Aug 6, 2021 - World

Hezbollah fires rockets at Israel for first time since 2006 war

Israel-Lebanon border
A Hezbollah flag flies on the Lebanon side of the Israel-Lebanon border. Photo: Jalaa Marey/AFP via Getty Images

Hezbollah on Friday fired 19 rockets from southern Lebanon toward Israeli military outposts on the border between the two countries. Most were intercepted by the Iron Dome system and there were no casualties, according to the Israel Defense Forces (IDF).

Why it matters: This is the first time Hezbollah has fired rockets on Israel and publicly taken responsibility since the 2006 war. It's a significant escalation in tensions on the Israeli-Lebanese border in recent weeks.

The latest: Israeli Defense Minister Benny Gantz spoke on the phone on Friday with U.S. Defense Secretary Lloyd Austin.

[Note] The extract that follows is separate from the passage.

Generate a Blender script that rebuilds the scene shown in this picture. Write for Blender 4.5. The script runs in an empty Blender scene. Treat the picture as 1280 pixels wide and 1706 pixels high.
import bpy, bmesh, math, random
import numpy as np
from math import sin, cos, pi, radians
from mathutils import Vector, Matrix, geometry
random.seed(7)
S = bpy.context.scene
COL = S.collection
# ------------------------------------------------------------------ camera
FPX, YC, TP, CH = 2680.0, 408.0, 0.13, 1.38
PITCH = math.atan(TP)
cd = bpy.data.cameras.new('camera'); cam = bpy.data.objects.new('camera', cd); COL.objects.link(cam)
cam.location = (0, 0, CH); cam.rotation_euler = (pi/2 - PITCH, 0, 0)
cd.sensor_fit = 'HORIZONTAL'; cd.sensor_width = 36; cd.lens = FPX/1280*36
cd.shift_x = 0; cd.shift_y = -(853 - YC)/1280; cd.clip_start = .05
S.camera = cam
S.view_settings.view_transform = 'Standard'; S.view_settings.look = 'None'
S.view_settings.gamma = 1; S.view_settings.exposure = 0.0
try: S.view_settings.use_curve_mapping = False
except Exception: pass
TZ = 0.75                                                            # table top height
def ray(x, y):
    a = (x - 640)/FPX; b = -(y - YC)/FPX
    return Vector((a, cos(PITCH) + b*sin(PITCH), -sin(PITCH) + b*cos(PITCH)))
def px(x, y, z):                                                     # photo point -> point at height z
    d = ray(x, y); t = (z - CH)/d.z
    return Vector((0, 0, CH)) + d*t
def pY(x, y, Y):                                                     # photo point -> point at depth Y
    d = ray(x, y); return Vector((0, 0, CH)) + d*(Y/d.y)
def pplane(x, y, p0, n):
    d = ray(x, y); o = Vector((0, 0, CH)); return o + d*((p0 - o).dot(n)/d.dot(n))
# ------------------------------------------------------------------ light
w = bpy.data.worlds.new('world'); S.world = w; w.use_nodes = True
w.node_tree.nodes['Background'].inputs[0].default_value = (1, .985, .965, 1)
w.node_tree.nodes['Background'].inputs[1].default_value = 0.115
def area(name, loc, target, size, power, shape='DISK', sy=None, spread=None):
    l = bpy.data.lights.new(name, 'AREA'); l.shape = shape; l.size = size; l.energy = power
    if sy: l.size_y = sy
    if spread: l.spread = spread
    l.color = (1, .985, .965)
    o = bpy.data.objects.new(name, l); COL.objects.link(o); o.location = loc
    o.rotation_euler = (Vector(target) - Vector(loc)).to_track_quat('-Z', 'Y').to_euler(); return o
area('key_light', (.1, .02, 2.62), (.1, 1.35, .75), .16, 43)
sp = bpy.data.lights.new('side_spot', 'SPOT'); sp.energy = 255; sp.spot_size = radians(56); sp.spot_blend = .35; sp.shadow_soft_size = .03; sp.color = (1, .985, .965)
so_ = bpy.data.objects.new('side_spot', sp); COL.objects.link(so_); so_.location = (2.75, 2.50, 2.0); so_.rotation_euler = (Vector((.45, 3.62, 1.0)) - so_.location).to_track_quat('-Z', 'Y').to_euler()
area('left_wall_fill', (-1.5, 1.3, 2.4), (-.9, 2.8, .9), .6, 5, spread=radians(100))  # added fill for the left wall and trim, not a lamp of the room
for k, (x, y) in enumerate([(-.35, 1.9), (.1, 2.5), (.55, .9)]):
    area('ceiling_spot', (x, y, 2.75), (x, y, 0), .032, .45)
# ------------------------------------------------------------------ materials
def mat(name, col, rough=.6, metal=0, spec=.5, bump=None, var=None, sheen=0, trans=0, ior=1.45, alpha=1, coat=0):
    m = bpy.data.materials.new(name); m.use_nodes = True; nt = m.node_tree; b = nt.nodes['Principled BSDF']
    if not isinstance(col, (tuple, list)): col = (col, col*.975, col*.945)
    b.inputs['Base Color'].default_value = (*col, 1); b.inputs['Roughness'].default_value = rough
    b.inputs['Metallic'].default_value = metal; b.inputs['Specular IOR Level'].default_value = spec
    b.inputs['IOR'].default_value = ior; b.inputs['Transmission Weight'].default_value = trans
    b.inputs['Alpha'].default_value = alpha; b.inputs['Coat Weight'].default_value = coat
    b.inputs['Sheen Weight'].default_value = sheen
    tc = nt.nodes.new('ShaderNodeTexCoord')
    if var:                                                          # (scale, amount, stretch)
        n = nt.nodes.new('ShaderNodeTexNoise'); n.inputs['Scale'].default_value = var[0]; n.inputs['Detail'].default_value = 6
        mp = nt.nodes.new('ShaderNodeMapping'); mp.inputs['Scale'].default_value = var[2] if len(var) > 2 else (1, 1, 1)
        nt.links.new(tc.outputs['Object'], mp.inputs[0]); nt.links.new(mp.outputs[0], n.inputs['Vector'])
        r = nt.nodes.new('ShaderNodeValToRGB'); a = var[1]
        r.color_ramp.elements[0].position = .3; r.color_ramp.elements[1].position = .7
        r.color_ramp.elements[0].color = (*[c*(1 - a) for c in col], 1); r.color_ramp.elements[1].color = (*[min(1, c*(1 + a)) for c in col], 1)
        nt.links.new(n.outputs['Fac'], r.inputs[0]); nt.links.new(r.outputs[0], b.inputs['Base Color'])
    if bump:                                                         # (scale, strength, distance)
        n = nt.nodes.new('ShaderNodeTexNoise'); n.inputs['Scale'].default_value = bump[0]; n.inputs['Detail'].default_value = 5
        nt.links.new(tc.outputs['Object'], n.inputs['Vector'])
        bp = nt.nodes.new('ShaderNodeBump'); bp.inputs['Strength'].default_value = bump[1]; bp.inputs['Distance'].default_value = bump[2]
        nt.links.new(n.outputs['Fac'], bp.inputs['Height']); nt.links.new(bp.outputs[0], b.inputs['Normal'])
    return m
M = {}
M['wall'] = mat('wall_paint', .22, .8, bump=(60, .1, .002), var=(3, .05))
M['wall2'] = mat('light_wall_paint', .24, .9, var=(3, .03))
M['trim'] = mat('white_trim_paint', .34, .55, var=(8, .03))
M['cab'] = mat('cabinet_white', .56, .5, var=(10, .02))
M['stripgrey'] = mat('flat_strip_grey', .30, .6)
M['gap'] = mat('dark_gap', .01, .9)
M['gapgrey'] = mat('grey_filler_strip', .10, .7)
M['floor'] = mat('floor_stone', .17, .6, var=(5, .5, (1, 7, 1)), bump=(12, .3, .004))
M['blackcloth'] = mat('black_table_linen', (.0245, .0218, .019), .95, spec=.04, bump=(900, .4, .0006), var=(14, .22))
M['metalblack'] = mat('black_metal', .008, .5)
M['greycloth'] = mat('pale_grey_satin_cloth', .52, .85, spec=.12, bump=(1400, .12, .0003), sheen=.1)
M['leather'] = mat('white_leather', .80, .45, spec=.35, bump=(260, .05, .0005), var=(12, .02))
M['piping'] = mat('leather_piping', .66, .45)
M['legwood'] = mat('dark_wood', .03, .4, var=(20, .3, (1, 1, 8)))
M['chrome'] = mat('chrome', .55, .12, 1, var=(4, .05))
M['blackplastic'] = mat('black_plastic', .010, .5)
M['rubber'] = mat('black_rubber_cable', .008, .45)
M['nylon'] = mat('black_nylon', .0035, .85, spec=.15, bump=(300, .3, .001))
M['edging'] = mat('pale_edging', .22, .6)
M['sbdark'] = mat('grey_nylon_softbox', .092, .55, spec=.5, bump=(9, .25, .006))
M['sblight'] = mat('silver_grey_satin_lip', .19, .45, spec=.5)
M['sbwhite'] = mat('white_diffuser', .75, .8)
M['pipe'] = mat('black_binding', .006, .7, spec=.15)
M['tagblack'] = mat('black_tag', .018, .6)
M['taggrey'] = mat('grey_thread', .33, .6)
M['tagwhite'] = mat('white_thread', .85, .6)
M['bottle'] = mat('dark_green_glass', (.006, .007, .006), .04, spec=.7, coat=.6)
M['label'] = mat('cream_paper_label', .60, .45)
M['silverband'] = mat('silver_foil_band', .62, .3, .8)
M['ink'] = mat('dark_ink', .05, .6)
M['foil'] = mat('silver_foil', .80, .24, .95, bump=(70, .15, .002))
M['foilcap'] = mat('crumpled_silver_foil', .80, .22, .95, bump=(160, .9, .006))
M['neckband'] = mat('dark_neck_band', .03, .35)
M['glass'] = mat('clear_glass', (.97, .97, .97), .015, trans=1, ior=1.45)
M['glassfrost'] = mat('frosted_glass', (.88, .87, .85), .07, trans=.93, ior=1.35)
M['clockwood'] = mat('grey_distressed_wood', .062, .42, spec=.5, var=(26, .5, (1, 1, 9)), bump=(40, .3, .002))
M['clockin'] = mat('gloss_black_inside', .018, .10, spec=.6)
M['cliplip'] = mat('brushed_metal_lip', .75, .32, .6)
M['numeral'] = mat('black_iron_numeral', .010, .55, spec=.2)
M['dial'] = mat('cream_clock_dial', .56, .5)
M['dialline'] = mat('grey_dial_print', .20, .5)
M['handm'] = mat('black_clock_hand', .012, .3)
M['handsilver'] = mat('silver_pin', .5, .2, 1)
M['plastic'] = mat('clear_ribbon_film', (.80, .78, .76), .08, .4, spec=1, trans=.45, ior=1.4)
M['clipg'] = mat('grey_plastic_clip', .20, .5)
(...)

Gantz asked that the U.S. put pressure on the Lebanese government and Lebanese army to stop the rocket fire from Lebanese territory toward Israel, according to the Israeli Ministry of Defense.

Driving the news: On Thursday, several rockets were fired from Lebanon toward Israel and landed in open areas near the city of Kiryat Shmona. The IDF said Palestinian factions were likely responsible.

  • Several hours later, the IDF retaliated with several airstrikes hitting the areas in southern Lebanon where the rockets were launched. These were the first Israeli airstrikes in Lebanon since the 2006 war.
  • Hezbollah fired the rockets from a launcher on a pickup truck. Videos on social media showed the truck being stopped by Druze residents of the village of Hasbaya in southern Lebanon after the shooting.
  • Of the 19 rockets fired, 10 were intercepted, three landed in Lebanese territory, and six landed in open areas in Israel, according to the IDF.

What they're saying: Hezbollah issued a statement stressing that it fired the rockets on Friday as a retaliation to the Israeli airstrikes the previous day.

  • The Hezbollah statement also hinted this was a retaliation for the killing of two of the organization’s operatives by Israel in recent months — one in Syria and the other while he tried to cross the border into Israel during the last war in Gaza.

The big picture: The escalation comes as Lebanon faces a deep political and economic crisis, with efforts underway to form a functioning government that will move ahead with the reforms the international community has set as a condition for financial aid.

  • The flare-up in Lebanon also comes amid high tensions between Israel and Iran over the attack on the Mercer Street cargo ship last week. The U.S. and the U.K. have determined Iran was behind the drone attack, which killed one British national and one Romanian national.
  • Since the beginning of the Gaza war in May, there have been five incidents of rocket launches from Lebanon into Israel — but all were seen in Israel as connected to Palestinian factions and not directly launched by Hezbollah.

What’s next: Israeli Prime Minister Naftali Bennett convened an emergency meeting with Defense Minister Benny Gantz, Foreign Minister Yair Lapid, and the security and intelligence chiefs to discuss the Israeli response.